Back on the road we were driving into the north western tip of the Wheatbelt of WA and the pretty yellow flowering trees that lined the highway were backed with arable fields of rape (canola= Canada Oil) and barley. Crossing the Galena Bridge over the Murchison River brought us to our outermost point we reached with Wokka and the gang of keen youngsters. We were lucky, thanks to Malcolm and Christine, to be able to get this far and see all we had seen and I wondered if any of our young travelling companions would one day return to resume their adventure.
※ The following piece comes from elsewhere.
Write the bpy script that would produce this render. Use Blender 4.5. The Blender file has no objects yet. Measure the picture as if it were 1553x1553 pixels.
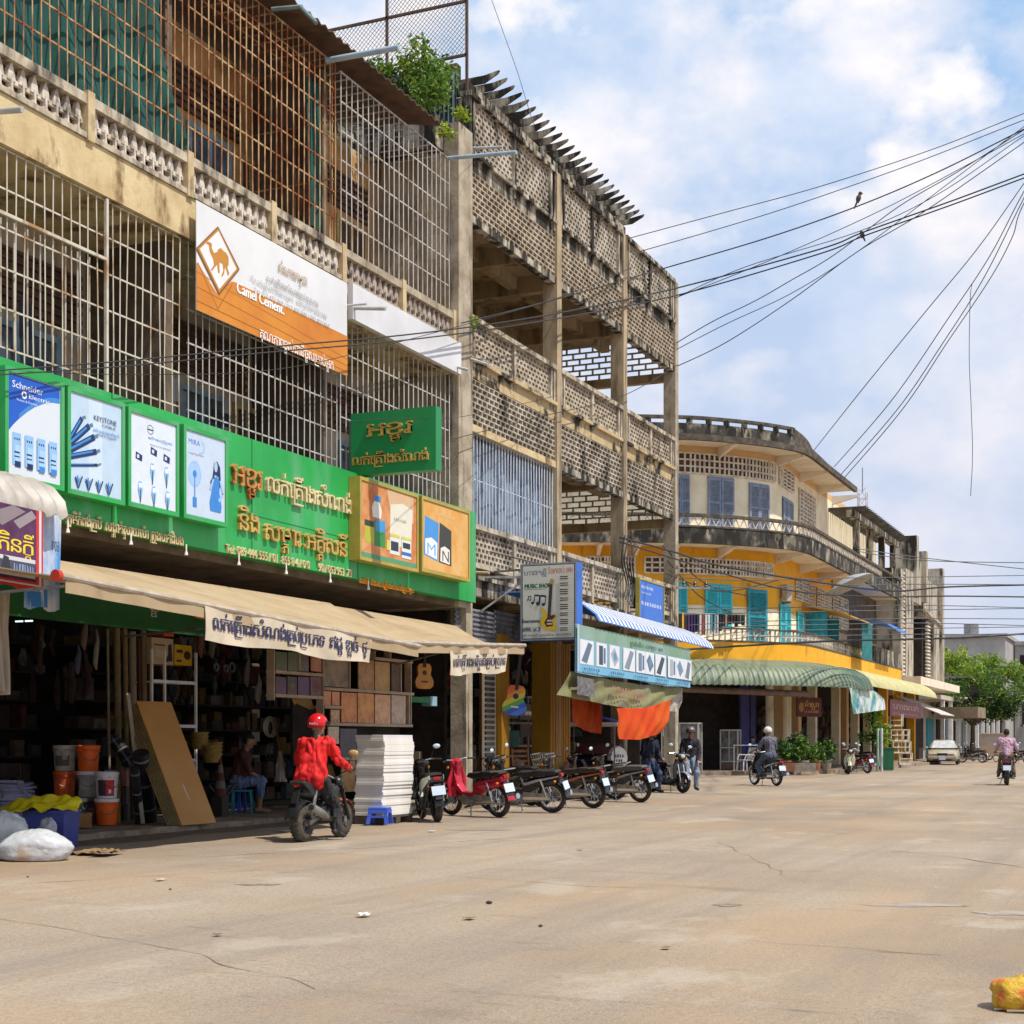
import bpy, math, random
from mathutils import Vector as V, Matrix as MX, noise
R = random.Random(7)
S = bpy.context.scene
COL = S.collection
rad = math.radians
sin, cos, pi = math.sin, math.cos, math.pi

# ---------------------------------------------------------------- camera, sky, sun, exposure
AZ = rad(23.58)
SA, CA = sin(AZ), cos(AZ)
F0, HZ, CX, EYE = 2300.0, 1125.0, 776.5, 1.3
cam = bpy.data.cameras.new('camera')
cam.sensor_width = 36
cam.lens = 36 * F0 / 1553
cam.shift_y = (HZ - 776.5) / 1553
cam.clip_end = 2000
co = bpy.data.objects.new('camera', cam)
COL.objects.link(co)
co.location = (0, 0, EYE)
co.rotation_euler = (pi / 2, 0, AZ)
S.camera = co

SUN_EL, SUN_AZ = rad(60), rad(-9)          # azimuth measured from +X towards +Y
sd = V((cos(SUN_EL) * cos(SUN_AZ), cos(SUN_EL) * sin(SUN_AZ), sin(SUN_EL)))
sl = bpy.data.lights.new('sun', 'SUN')
sl.energy = 5.0
sl.angle = rad(0.8)
sl.color = (1, .93, .82)
so = bpy.data.objects.new('sun', sl)
COL.objects.link(so)
so.rotation_euler = sd.to_track_quat('Z', 'Y').to_euler()
so.location = (0, 0, 60)

w = bpy.data.worlds.new('World')
S.world = w
w.use_nodes = True
nt = w.node_tree
nt.nodes.clear()
N = nt.nodes.new
L = nt.links.new
out = N('ShaderNodeOutputWorld')
bg = N('ShaderNodeBackground')
bg.inputs[1].default_value = .11
sky = N('ShaderNodeTexSky')
sky.sky_type = 'NISHITA'
sky.sun_disc = False
sky.sun_elevation = SUN_EL
sky.sun_rotation = pi / 2 - SUN_AZ
sky.air_density = 1.0
sky.dust_density = .6
sky.ozone_density = 1.6
tc = N('ShaderNodeTexCoord')
mp = N('ShaderNodeMapping')
mp.inputs['Scale'].default_value = (1, 1, 1.45)
mp.inputs['Location'].default_value = (.37, .2, .13)
L(tc.outputs['Generated'], mp.inputs[0])
n1 = N('ShaderNodeTexNoise')
n1.inputs['Scale'].default_value = 6.0
n1.inputs['Detail'].default_value = 9
n1.inputs['Roughness'].default_value = .56
n1.inputs['Distortion'].default_value = 0
L(mp.outputs[0], n1.inputs[0])
cr = N('ShaderNodeValToRGB')
cr.color_ramp.elements[0].position = .43
cr.color_ramp.elements[1].position = .64
L(n1.outputs[0], cr.inputs[0])
n2 = N('ShaderNodeTexNoise')
n2.inputs['Scale'].default_value = 9
n2.inputs['Detail'].default_value = 6
L(mp.outputs[0], n2.inputs[0])
cc = N('ShaderNodeMixRGB')
cc.inputs[1].default_value = (6.9, 7.6, 9.0, 1)
cc.inputs[2].default_value = (9.7, 9.2, 9.2, 1)
c2 = N('ShaderNodeValToRGB')
c2.color_ramp.elements[0].position = .38
c2.color_ramp.elements[1].position = .55
L(n2.outputs[0], c2.inputs[0])
L(c2.outputs[0], cc.inputs[0])
tint = N('ShaderNodeMixRGB')
tint.blend_type = 'MULTIPLY'
tint.inputs[0].default_value = 1
tint.inputs[2].default_value = (.72, .98, 1.12, 1)
L(sky.outputs[0], tint.inputs[1])
sep = N('ShaderNodeSeparateXYZ')
L(tc.outputs['Generated'], sep.inputs[0])
hz = N('ShaderNodeMapRange')
hz.inputs[1].default_value = .0
hz.inputs[2].default_value = .5
hz.inputs[3].default_value = .9
hz.inputs[4].default_value = 0.0
L(sep.outputs[2], hz.inputs[0])
hm = N('ShaderNodeMixRGB')
hm.inputs[2].default_value = (5.8, 6.3, 7.9, 1)
L(hz.outputs[0], hm.inputs[0])
li = N('ShaderNodeMixRGB')
li.inputs[0].default_value = .8
li.inputs[2].default_value = (3.9, 6.2, 9.3, 1)
L(tint.outputs[0], li.inputs[1])
L(li.outputs[0], hm.inputs[1])
mx = N('ShaderNodeMixRGB')
L(cr.outputs[0], mx.inputs[0])
L(hm.outputs[0], mx.inputs[1])
L(cc.outputs[0], mx.inputs[2])
# small puffs with firmer edges
n3 = N('ShaderNodeTexNoise')
n3.inputs['Scale'].default_value = 11
n3.inputs['Detail'].default_value = 7
n3.inputs['Roughness'].default_value = .5
L(mp.outputs[0], n3.inputs[0])
c3 = N('ShaderNodeValToRGB')
c3.color_ramp.elements[0].position = .55
c3.color_ramp.elements[1].position = .66
L(n3.outputs[0], c3.inputs[0])
m3 = N('ShaderNodeMixRGB')
m3.inputs[2].default_value = (10, 9.5, 9.4, 1)
up_ = N('ShaderNodeMapRange')
up_.inputs[1].default_value = .14
up_.inputs[2].default_value = .34
L(sep.outputs[2], up_.inputs[0])
mu = N('ShaderNodeMath')
mu.operation = 'MULTIPLY'
L(c3.outputs[0], mu.inputs[0])
L(up_.outputs[0], mu.inputs[1])
L(mu.outputs[0], m3.inputs[0])
L(mx.outputs[0], m3.inputs[1])
hz2 = N('ShaderNodeMapRange')                  # pale air low over the street
hz2.inputs[1].default_value = .0
hz2.inputs[2].default_value = .38
hz2.inputs[3].default_value = .85
hz2.inputs[4].default_value = 0.0
L(sep.outputs[2], hz2.inputs[0])
m4 = N('ShaderNodeMixRGB')
m4.inputs[2].default_value = (6.0, 6.5, 7.9, 1)
L(hz2.outputs[0], m4.inputs[0])
L(m3.outputs[0], m4.inputs[1])
L(m4.outputs[0], bg.inputs[0])
L(bg.outputs[0], out.inputs[0])
S.view_settings.view_transform = 'Standard'
S.view_settings.look = 'None'
S.view_settings.exposure = 0.0
S.view_settings.gamma = 1
S.cycles.max_bounces = 6
S.cycles.transparent_max_bounces = 12

# ---------------------------------------------------------------- where things stand: a line of sight meets a known plane of the street
def ray(px):
    c = (px - CX) / F0
    return -SA + c * CA, CA + c * SA
def onX(px, py, X):
    a, b = ray(px); t = X / a
    return V((X, t * b, EYE + (HZ - py) / F0 * t))
def onY(px, py, Y):
    a, b = ray(px); t = Y / b
    return V((t * a, Y, EYE + (HZ - py) / F0 * t))
def at(px, py, t):
    a, b = ray(px)
    return V((t * a, t * b, EYE + (HZ - py) / F0 * t))
def onZ(px, py, Z=0.0):
    return at(px, py, (Z - EYE) * F0 / (HZ - py))
def proj(p):
    t = -SA * p[0] + CA * p[1]
    c = (CA * p[0] + SA * p[1]) / t
    return CX + F0 * c, HZ - F0 * (p[2] - EYE) / t, t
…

A short distance south of Geraldton, having passed olive groves, historic settlements, dog kennels, flat paddocks of sheep, glossy black Angus cattle and crops, horse farms, more dry rivers, a big goat farm and homesteads built from adobe bricks, we turned onto the Indian Ocean Drive that hugs the coast down to Perth and were glad to get away from the volume traffic that was slowing us down to 80kph. We weren’t used to lots of traffic!
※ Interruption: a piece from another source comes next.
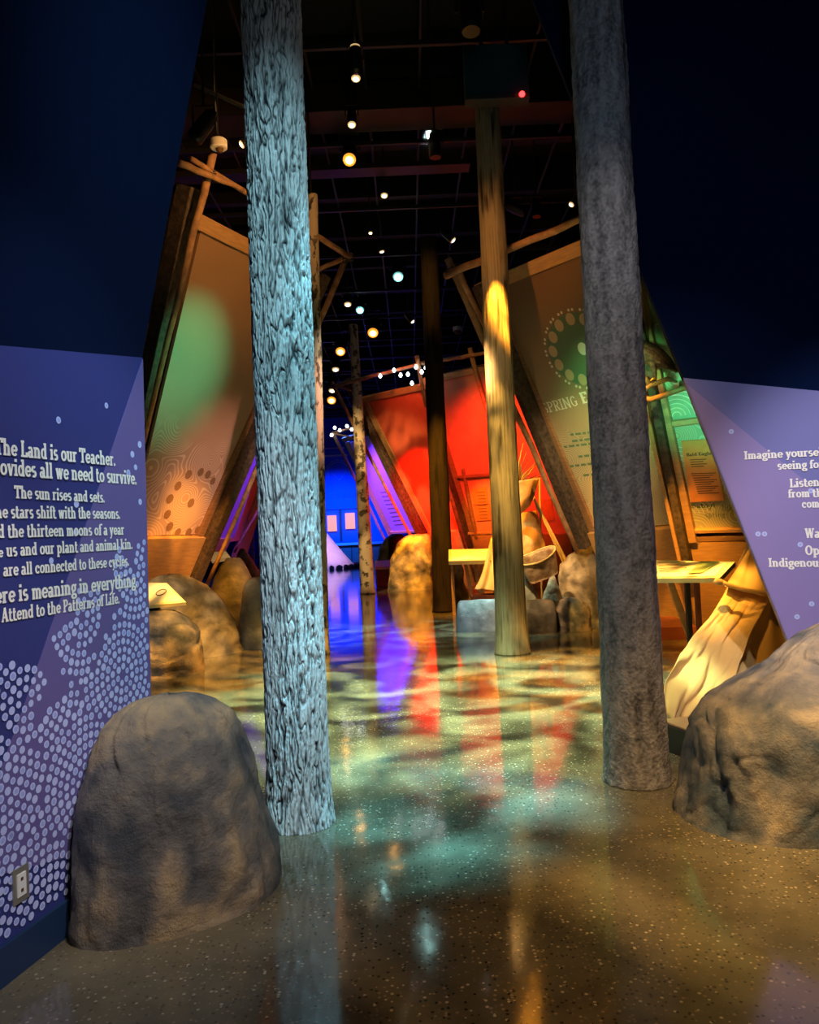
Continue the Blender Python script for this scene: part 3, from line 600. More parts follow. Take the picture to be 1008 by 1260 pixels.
mb = MB()
for s, full, x0, y0, x1, y1, h in (('Imagine yourse', 'Imagine yourself', 916, 565.5, 1008, 561, 10.5), ('seeing fo', 'seeing for', 957, 578, 1008, 576, 10.5),
                                  ('Listen', 'Listen', 972, 600, 1009, 598, 11), ('from t', 'from the', 970, 612.5, 1005, 611.5, 10.5), ('com', 'community', 987, 625, 1009, 624.5, 10.5),
                                  ('Wa', 'Walk', 991, 662, 1010, 661.8, 12), ('Op', 'Open', 991, 683, 1009, 682.8, 12), ('Indigenou', 'Indigenous', 946, 697.5, 1008, 697.5, 11)):
    fit_text(mb, s, PR, x0, y0, x1, y1, h, 0.006, full=full)
obj('lettering', mb, M['white'], wall_right, label='cream slab serif lettering')
mb = MB()
for px, py in ((933, 657), (941, 657), (985, 670), (981, 759), (999, 743), (900, 531), (998, 604), (1016, 770), (1030, 745)):
    mb.disc(PR.at(px, py, .004), PR.u, PR.v, 0.016, 0.016, 12, 0); mb.disc(PR.at(px, py, .0046), PR.u, PR.v, 0.008, 0.008, 8, 1)
tag(obj('printed_dots', mb, [M['dot'], M['dotin']], wall_right), kind='stuff')
mb = MB().prism([rF + PR.n * .02, rF + PR.n * .02 + Vector((-.05, .016, .135)), rFb + PR.n * .02 + Vector((0, 0, .135)), rFb + PR.n * .02], PR.n, 0.019)
tag(obj('baseboard_right', mb, M['base']), kind='structure')

# ================================================================== LOGS
def log(name, label, base, topdir, H, r0, r1, mt, kind, seg, rows, zfine, cat='log', seed=0.0):
    mb = MB(); mb.att = []
    zs = [zfine * i / rows for i in range(rows + 1)] + [zfine + (H - zfine) * i / 30 for i in range(1, 31)]
    for z in zs:
        r = r0 + (r1 - r0) * z / H; c = Vector((base.x + topdir[0] * z, base.y + topdir[1] * z, z))
        flare = 0.03 * math.exp(-z * 5)
        for k in range(seg):
            a = 2 * pi * k / seg; ca, sa = cos(a), sin(a)
            if kind == 'furrow':
                wq = noise.noise(Vector((ca * 2.2 + seed, sa * 2.2, z * 3.5))) * 0.55
                w2 = noise.noise(Vector((ca * 6, sa * 6 + 3, z * 13))) * 0.5
                n1 = noise.noise(Vector((ca * 6.2 + wq + w2, sa * 6.2 + wq + seed - w2, z * 4.2 + wq * 2)))
                n2 = noise.noise(Vector((ca * 11 + wq * 2 + w2, sa * 11, z * 7 + 9)))
                f = min(min(1, abs(n1) * 5.5), min(1, .3 + abs(n2) * 5)) * .80 + .12 * min(1, abs(n2) * 2)
                f += .16 * noise.noise(Vector((ca * 20, sa * 20, z * 34))) + .10 * noise.noise(Vector((ca * 3 + 5, sa * 3, z * 2.2)))
                f = max(0, f)
                kn = 0
                for ka, kz in ((-1.9, 1.15), (-1.2, 3.2), (-1.35, 2.35)):
                    dd = ((a - (ka % (2 * pi))) * 3.5) ** 2 + ((z - kz) * 7) ** 2; kn += math.exp(-dd * 1.2)
                dr = (f - 0.6) * 0.018 - kn * 0.006; rel = f * (1 - 0.5 * kn)
            elif kind == 'knobbly':
                n1 = noise.noise(Vector((ca * 3 + seed, sa * 3, z * 3))); n2 = noise.noise(Vector((ca * 4, sa * 4, z * 17 + seed))); n3 = noise.noise(Vector((ca * 11, sa * 11, z * 48)))
                rel = 0.5 + n1 * .35 + n2 * 0.3 + n3 * 0.35; dr = n1 * 0.010 + n2 * 0.004 + n3 * 0.0022
            elif kind == 'birch':
                n1 = noise.noise(Vector((ca * 1.2 + seed, sa * 1.2, z * 5.5))); n2 = noise.noise(Vector((ca * 3, sa * 3, z * 22)))
                b = n1 + n2 * 0.5; rel = 1.0 if b < 0.12 else max(0, 1 - (b - 0.12) * 7); dr = n1 * 0.008
            else:
                n1 = noise.noise(Vector((ca * 2 + seed, sa * 2, z * 1.1))); n2 = noise.noise(Vector((ca * 11, sa * 11, z * 2.0 + seed))); n4 = noise.noise(Vector((ca * 2.5 + seed, sa * 2.5, z * 1.9 + 4)))
                rel = 0.6 + n2 * 0.5 - max(0, n4 - 0.3) * 2.6; dr = n1 * 0.010 + n2 * 0.005
            rr = r + dr + flare * r / 0.2; mb.v.append(c + Vector((ca * rr, sa * rr, 0))); mb.att.append(max(0, min(1, rel)))
    n = len(zs)
    for i in range(n - 1):
        for k in range(seg):
            a, b = i * seg + k, i * seg + (k + 1) % seg; mb.f.append((a, b, b + seg, a + seg))
    mb.f.append(tuple(range(seg))[::-1]); mb.f.append(tuple((n - 1) * seg + k for k in range(seg))); mb.m = [0] * len(mb.f)
    return tag(obj(name, mb, mt, smooth=True, origin=(base.x, base.y, 0)), label, cat)
def log_px(name, label, fx, fy, wpx, tx, ty, wtop, H, mt, kind, seg, rows, zf, seed=0.0, lift=0):
    f = FL(fx, fy); d = f.y; r0 = wpx * mpp(d) / 2; b = Vector((f.x, d + r0, 0)); b = Vector((W(fx, fy, b.y).x, b.y, 0))
    t = W(tx, ty, b.y); zt = t.z; r1t = wtop * mpp(b.y) / 2
    return log(name, label, b, ((t.x - b.x) / zt, 0), H or zt, r0, r0 + (r1t - r0) * (H or zt) / zt, mt, kind, seg, rows, zf, seed=seed), b
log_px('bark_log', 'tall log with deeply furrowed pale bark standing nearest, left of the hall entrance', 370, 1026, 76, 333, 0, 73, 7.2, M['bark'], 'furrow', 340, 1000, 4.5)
log_px('grey_log', 'thick rough grey trunk standing beside the right hand boulder', 785, 972, 76, 733, 0, 66, 7.2, M['greybark'], 'knobbly', 180, 640, 4.8, seed=4)
log_px('weathered_log', 'barkless weathered log under the hanging box, beside the stone bench', 631, 807, 39, 599, 122, 31, None, M['strip'], 'grain', 90, 300, 6.0, seed=2)
log_px('dark_log', 'dark brown smooth log between the red panel and the stone bench', 547, 754, 26, 527.5, 294, 21, None, M['darkbark'], 'grain', 48, 160, 6.6, seed=7)
log_px('birch_log', 'slender banded birch log far back before the blue end wall', 453, 731, 18, 434.5, 400, 11, None, M['birch'], 'birch', 36, 260, 6.7, seed=1)
log_px('birch_log', 'banded birch trunk half hidden behind the pale furrowed log', 399, 806, 13, 386, 306, 13, None, M['birch'], 'birch', 36, 260, 6.0, seed=5)

# ================================================================== ROCKS
def rock(name, label, rows, dfront, kb, mt, amp=0.03, seg=72, lev=46, seed=0.0, p=2.4, cracks=0.0, cat='rock', oct_=1.0, group=None, shear=0.0, creases=0.0):
    """rows: (py, pxL, pxR) from the ground up; depth of its front foot; kb depth/width ratio"""
    w0 = (rows[0][2] - rows[0][1]) * mpp(dfront); b0 = w0 / 2 * kb; d = dfront + b0
    zs = []; cz = []
    for py, l, r in rows:
        m = W((l + r) / 2, py, d); zs.append(m.z); cz.append((W(l, py, d).x, W(r, py, d).x))
    zs[0] = -0.02
    H = zs[-1]; mb = MB(); o = []
    def prof(z):
        for i in range(len(zs) - 1):
            if z <= zs[i + 1] or i == len(zs) - 2:
                t = max(0, min(1, (z - zs[i]) / (zs[i + 1] - zs[i] + 1e-9))); 
                return tuple(cz[i][j] + (cz[i + 1][j] - cz[i][j]) * t for j in (0, 1))
    for j in range(lev + 1):
        t = j / lev; z = zs[0] + (H - zs[0]) * (1 - (1 - t) ** 1.6)
        l, r = prof(z); cx = (l + r) / 2; a = (r - l) / 2; bdep = b0 * (0.35 * (a / (w0 / 2)) + 0.65 * math.sqrt(max(0, 1 - (max(0, z) / H) ** 2.6)))
        if j == lev: a *= 0.35; bdep *= 0.35
        ring = []
        for k in range(seg):
            an = 2 * pi * k / seg; c, s = cos(an), sin(an)
            q = (abs(c) ** p + abs(s) ** p) ** (-1 / p)
            P = Vector((cx + c * a * q, d + s * bdep * q + shear * c * a * q, z)); sc_ = 1.3 / max(0.25, w0)
            N1 = noise.noise(P * 2.2 * sc_ + Vector((seed, 0, 0))); N2 = noise.noise(P * 6 * sc_ * oct_ + Vector((0, seed, 0))); N3 = noise.noise(P * 17 * sc_ + Vector((0, 0, seed)))
            cr = -max(0, 1 - abs(noise.noise(P * 3.1 * sc_ + Vector((seed, seed, 4)))) * 14) * cracks
            dr = amp * w0 * (N1 * 1.6 + N2 * 0.8 + N3 * 0.28 + cr)
            if creases:
                vq = noise.noise(Vector((an * 2.2 + .5 * N1 + seed, z * 1.1, 3))); v2 = noise.noise(Vector((an * 6 + N1 + N2 + seed, z * 2.6, 8)))
                dr += creases * w0 * (-max(0, 1 - abs(vq) * 5) * .9 + (abs(v2) - .2) * .8 + .25 * abs(noise.noise(P * 14)))
            dirn = Vector((c, s, 0.25 * t)); edge = min(1, z / 0.05 + 0.4) if z > 0 else 0.3
            P += dirn * dr * edge; P.z = max(P.z, -0.03) if j else P.z; ring.append(P)
        mb.v += ring
    for j in range(lev):
        for k in range(seg):
            a, b = j * seg + k, j * seg + (k + 1) % seg; mb.f.append((a, b, b + seg, a + seg))
    top = sum((mb.v[lev * seg + k] for k in range(seg)), Vector()) / seg + Vector((0, 0, 0.01)); mb.v.append(top); ti = len(mb.v) - 1
    for k in range(seg): mb.f.append((lev * seg + k, lev * seg + (k + 1) % seg, ti))
    mb.m = [0] * len(mb.f)
    return tag(obj(name, mb, mt, smooth=True), label, cat, group)
rock('boulder', 'tall rounded grey boulder beside the dotted wall, nearest left', [(1090, 116, 338), (1066, 117, 334), (1010, 118, 318), (960, 121, 306), (910, 127, 290), (885, 136, 276), (868, 152, 258), (858, 170, 240), (854, 184, 228)], 2.94, .95, M['rockA'], 0.012, 160, 130, seed=3, shear=.38, creases=.022)
rock('boulder', 'large blue-grey boulder at the right edge of the entrance', [(984, 832, 1130), (968, 842, 1130), (950, 848, 1128), (892, 857, 1124), (862, 877, 1115), (846, 900, 1108), (832, 924, 1100), (812, 952, 1090), (788, 974, 1080), (766, 1010, 1060)], 3.50, 0.85, M['rockB'], 0.016, 180, 130, seed=9, cracks=0.6, oct_=1.3, creases=.02)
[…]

Rob was flicking through the pages of our road map to find somewhere to stay for our last night of camping, (I wonder when we will use our dear little tent again) when he discovered brief comments to the effect ’23 May 2017, very picturesque’ over number 332 Lake Indoon, which was between the Indian Ocean Drive and the Brand Highway 1; so that was decided.

There were a couple of discretely placed camper vans tucked into their own corners when we arrived to find not a drop of water in the vast and almost perfectly round lake. We pitched tent and went for a walk. Back in the thirties the lake was dry for a few years, so I optimistically hoped that sometime in the near or distant future folk would again enjoy whizzing around the flat water surface on skis, in the right direction of course.

We started our walk around the shore with its rim of tasty samphire looking greenery and then decided to walk right across. There were footprints and tyre tracks everywhere so we were hopeful we would not slip unnoticed into a mire of mud or quicksand, never to be seen again. Sunglasses, lost overboard from a boat and the sinker to a lost mooring buoy painted the picture of fun times past. Today, and partly because it is winter time, there were just a few of us braving what would be a chilly night in this lovely spot nestled in the Beekeepers’ Nature Reserve.

The next morning, our last in camp and so to be savoured, we lay in our snug bags knowing that the sun would warm us shortly and listening to the variety of birdsong. We chatted to a couple of fellow campers, one was there with his poorly wife taking a significant trip back to a favourite spot and another could not remember when there was last water in the lake. That was red rag to a bull for me and I have since read reviews about the lake that suggest it has been empty for at least two years.

Tyres on tarmac once again and excited were we at the prospect of seeing Mel  at the Perth Youth Hostel, where we had booked in for two nights of nostalgia and a farewell to this part of Aussie. She was not in the office until Saturday, the next day, so off we went in hot pursuit of a decent beer at The Island Pub on Elizabeth Quay, one of our ‘locals’.